TM Van Leuwen memberikan gambaran lebih komplet soal
produksi logam mulia dari Sumatera. Dalam tulisannya di Journal of
Geochemical Exploration, edisi ke-50, 1994, dia memperkirakan,
total emas yang dikeruk dari Sumatera sejak eksplorasi Belanda hingga
1994 mencapai 91 ton dan perak sebanyak 937 ton.
Jauh sebelum
Belanda datang dan mengeruk emas dari Sumatera, perdagangan emas dari
pulau ini sudah berlangsung lama. Dalam buku Barus Seribu Tahun yang
Lalu (2003), Marie-France Dupoizat dan Daniel Perret menyebutkan,
pengelana Tome Pires pada awal abad ke-16 mencatat bahwa emas
diperdagangkan di seluruh pelabuhan di Sumatera, terutama di Barus.
Pelabuhan
tua di pantai barat Sumatera Utara ini telah disebutkan dalam karya
Ptolomeus, Geographia, yang ditulis pada abad ke-2 Masehi.
Selain
mencari kapur barus, para pedagang dari berbagai negara juga memburu
emas yang banyak diperdagangkan pribumi di pelabuhan ini. Logam mulia
ini diduga dibawa dari sungai-sungai yang berhulu di sekitar Bukit
Barisan.
Dengan segenap kelimpahan daya hidup, tak mengherankan
jika lembah-lembah ini telah lama menarik manusia untuk menetap di sana.

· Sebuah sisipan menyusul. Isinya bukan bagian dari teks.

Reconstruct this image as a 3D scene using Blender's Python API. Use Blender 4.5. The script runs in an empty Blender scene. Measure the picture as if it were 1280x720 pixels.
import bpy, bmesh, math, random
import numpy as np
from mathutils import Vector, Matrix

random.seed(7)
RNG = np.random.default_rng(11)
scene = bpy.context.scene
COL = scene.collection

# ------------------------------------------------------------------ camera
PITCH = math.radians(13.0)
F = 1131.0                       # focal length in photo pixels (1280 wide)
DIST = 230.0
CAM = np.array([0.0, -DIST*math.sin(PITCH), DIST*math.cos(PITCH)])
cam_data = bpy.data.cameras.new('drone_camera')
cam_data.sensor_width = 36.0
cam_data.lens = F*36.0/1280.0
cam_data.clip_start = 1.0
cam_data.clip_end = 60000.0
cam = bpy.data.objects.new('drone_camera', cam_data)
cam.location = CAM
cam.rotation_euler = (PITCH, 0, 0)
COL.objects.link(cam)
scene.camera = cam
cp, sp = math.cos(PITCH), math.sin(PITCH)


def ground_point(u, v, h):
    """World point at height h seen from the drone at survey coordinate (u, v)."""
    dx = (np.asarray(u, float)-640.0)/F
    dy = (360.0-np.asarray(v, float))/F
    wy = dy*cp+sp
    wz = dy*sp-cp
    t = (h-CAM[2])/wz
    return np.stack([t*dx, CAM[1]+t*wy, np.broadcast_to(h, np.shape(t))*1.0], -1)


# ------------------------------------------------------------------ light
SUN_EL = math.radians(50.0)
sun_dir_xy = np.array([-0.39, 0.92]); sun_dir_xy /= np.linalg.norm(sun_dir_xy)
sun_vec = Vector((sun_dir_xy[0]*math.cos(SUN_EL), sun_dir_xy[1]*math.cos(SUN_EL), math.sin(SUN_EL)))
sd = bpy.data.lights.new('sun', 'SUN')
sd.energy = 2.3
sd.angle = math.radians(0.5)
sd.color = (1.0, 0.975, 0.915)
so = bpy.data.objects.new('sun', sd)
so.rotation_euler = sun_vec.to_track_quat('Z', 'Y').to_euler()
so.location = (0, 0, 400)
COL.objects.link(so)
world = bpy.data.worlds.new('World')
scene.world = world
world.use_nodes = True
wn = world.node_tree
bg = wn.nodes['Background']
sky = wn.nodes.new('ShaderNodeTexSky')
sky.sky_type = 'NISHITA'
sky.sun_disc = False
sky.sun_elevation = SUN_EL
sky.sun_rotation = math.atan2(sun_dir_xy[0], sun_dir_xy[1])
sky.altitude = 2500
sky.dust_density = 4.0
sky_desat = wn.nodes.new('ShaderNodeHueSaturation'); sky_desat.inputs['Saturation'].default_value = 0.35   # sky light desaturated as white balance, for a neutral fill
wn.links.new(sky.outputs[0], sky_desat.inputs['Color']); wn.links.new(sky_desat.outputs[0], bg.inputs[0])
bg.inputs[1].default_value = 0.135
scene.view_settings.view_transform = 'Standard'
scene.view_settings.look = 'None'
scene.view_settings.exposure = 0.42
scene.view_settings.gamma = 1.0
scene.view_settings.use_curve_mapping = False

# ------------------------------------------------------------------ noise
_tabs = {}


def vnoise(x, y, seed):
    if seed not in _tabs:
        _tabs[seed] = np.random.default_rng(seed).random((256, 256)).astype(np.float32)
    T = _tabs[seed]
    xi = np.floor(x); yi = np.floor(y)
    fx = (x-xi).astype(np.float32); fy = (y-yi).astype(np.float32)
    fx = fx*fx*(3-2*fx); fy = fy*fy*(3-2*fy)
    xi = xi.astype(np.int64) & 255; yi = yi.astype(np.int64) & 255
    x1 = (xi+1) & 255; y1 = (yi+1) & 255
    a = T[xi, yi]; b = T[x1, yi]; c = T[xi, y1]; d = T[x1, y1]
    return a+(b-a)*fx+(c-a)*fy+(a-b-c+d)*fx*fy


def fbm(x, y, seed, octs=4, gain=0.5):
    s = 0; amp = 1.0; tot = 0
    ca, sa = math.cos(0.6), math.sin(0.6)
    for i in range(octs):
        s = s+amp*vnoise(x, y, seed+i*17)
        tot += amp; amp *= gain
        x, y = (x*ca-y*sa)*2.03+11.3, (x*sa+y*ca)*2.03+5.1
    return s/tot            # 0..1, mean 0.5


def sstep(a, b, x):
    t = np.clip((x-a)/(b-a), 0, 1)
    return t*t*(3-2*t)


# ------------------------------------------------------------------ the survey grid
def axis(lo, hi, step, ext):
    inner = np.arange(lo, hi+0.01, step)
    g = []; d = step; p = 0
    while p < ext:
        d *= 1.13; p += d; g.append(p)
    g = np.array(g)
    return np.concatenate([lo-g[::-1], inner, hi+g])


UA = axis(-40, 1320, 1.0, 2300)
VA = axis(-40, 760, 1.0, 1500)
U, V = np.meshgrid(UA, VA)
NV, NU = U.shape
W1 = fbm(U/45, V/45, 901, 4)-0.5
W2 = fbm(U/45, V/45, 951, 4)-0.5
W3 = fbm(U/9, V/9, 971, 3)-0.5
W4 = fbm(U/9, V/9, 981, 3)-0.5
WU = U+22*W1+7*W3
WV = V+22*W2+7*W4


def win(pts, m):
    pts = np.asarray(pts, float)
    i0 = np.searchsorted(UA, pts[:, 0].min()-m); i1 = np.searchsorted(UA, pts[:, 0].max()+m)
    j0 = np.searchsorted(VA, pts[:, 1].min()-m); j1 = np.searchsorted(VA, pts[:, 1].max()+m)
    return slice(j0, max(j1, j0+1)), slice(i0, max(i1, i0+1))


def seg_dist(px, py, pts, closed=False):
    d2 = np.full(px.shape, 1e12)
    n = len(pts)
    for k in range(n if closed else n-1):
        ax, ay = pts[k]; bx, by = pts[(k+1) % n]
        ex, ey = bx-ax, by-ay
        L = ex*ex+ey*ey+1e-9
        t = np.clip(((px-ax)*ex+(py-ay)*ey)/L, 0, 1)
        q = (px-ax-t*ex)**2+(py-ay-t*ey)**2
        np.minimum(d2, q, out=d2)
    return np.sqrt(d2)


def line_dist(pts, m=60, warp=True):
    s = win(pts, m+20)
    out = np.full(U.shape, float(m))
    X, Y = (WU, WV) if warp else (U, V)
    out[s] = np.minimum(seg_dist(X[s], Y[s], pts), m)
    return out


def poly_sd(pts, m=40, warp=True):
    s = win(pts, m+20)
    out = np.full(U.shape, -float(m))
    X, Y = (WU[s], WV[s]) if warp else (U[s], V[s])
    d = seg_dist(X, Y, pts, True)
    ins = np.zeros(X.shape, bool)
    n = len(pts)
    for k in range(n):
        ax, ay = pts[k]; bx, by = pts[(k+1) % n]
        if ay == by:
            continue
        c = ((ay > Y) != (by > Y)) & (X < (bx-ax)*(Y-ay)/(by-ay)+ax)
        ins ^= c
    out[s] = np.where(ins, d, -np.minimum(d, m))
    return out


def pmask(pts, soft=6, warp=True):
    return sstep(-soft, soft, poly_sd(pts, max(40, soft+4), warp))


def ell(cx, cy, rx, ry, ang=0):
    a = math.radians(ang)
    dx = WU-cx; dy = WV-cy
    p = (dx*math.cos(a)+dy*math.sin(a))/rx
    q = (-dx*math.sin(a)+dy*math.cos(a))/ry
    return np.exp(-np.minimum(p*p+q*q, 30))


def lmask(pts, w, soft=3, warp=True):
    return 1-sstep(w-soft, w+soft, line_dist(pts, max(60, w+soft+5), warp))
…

Jejak kebudayaan batu besar atau megalitikum yang tersebar luas di
sepanjang lembah ini menjadi bukti bahwa manusia purba telah bermukim di
sana.
Arkeolog dari Balai Arkeologi Palembang, Tri Marhaeni S
Budisantosa, mengatakan, temuan megalitik di Pulau Sumatera kebanyakan
tersebar di lembah-lembah sepanjang Bukit Barisan, mulai dari Liwa di
Lampung hingga di sekitar Kerinci di Jambi.
"Misalnya, megalitik
di Kerinci dan Merangin ditemukan sejajar dengan Bukit Barisan sepanjang
80 km," katanya.
Di wilayah tersebut telah ditemukan 21 megalitik
berbentuk silinder, serta satu buah megalitik berbentuk bulat. Selain
itu, ditemukan juga enam kompleks kubur tempayan. "Mereka memilih daerah
ini, terutama karena tanahnya subur, cocok buat bercocok tanam."
Banyaknya
batuan andesit, jenis batuan vulkanik, yang merupakan bahan baku
megalitik, turut mendukung tumbuh suburnya kebudayaan tua ini di sekitar
lembah Kerinci dan Merangin. Selain itu, dataran tinggi yang dikepung
perbukitan ini juga sangat cocok untuk mengembangkan sistem keyakinan
mereka. Para pendukung kebudayaan megalitik ini percaya, gunung-gunung
tinggi merupakan tempat bersemayam arwah nenek moyang.
Budi
Wiyana, sejawat Budi di Balai Arkeologi Palembang, juga menyebutkan
alasan yang sama dengan ditemukannya sebaran situs megalitik di Lahat
dan Pagar Alam, Sumatera Selatan.
"Manusia menghuni daerah ini
karena subur, dan alasan praktis lain seperti dekat dengan sumber air
yang melimpah dan bahan baku batuan beku andesit," kata Budi Wiyana.
Menurut
Budi, tradisi megalitik yang ditemukan di kawasan ini sangat lengkap,
mulai dari dolmen, menhir, arca, arca menhir, teras berundak, lumpang
batu, batu dakon, dan batu datar. Berbagai peninggalan megalitik ini
membuktikan bahwa kawasan itu telah dihuni manusia setidaknya sejak
2.500 tahun sebelum Masehi.
Siang itu, Budi menunjukkan deretan
batu-batu besar berbentuk meja (dolmen) yang bergeletakan di persawahan
menghijau di Tegurwangi, Pagar Alam. Di dekatnya terdapat empat batu
besar berukir yang masing-masing mengggambarkan orang tengah mengendarai
gajah.
Selain menunjukkan kemajuan budaya saat itu, berupa
kemampuan menjinakkan gajah, batu berukir juga membuktikan bahwa
masyarakat zaman itu sudah mengenal pengecoran logam. "Untuk membuat
ukiran di batu itu, hampir dipastikan menggunakan logam," jelas Budi.
Batu-batu
raksasa juga ditemukan di rimbun perkebunan kopi milik Robinson (64) di
Desa Tanjung Batu, Keca Tanjung Sakti, Kabupaten Lahat. Batu dolmen
berukuran panjang sekitar 2 meter dan lebar 1 meter itu ditumpukkan di
atas batu-batu kecil di keempat sudutnya.
Di Desa Pajarbulan,
Kecamatan Tanjung Sakti, Kabupaten Lahat, peninggalan megalitik
ditemukan di pekarangan belakang rumah warga. Batuan ini biasa disebut
warga sebagai batu tiang enam. Arkeolog menyebutnya batu tetralit.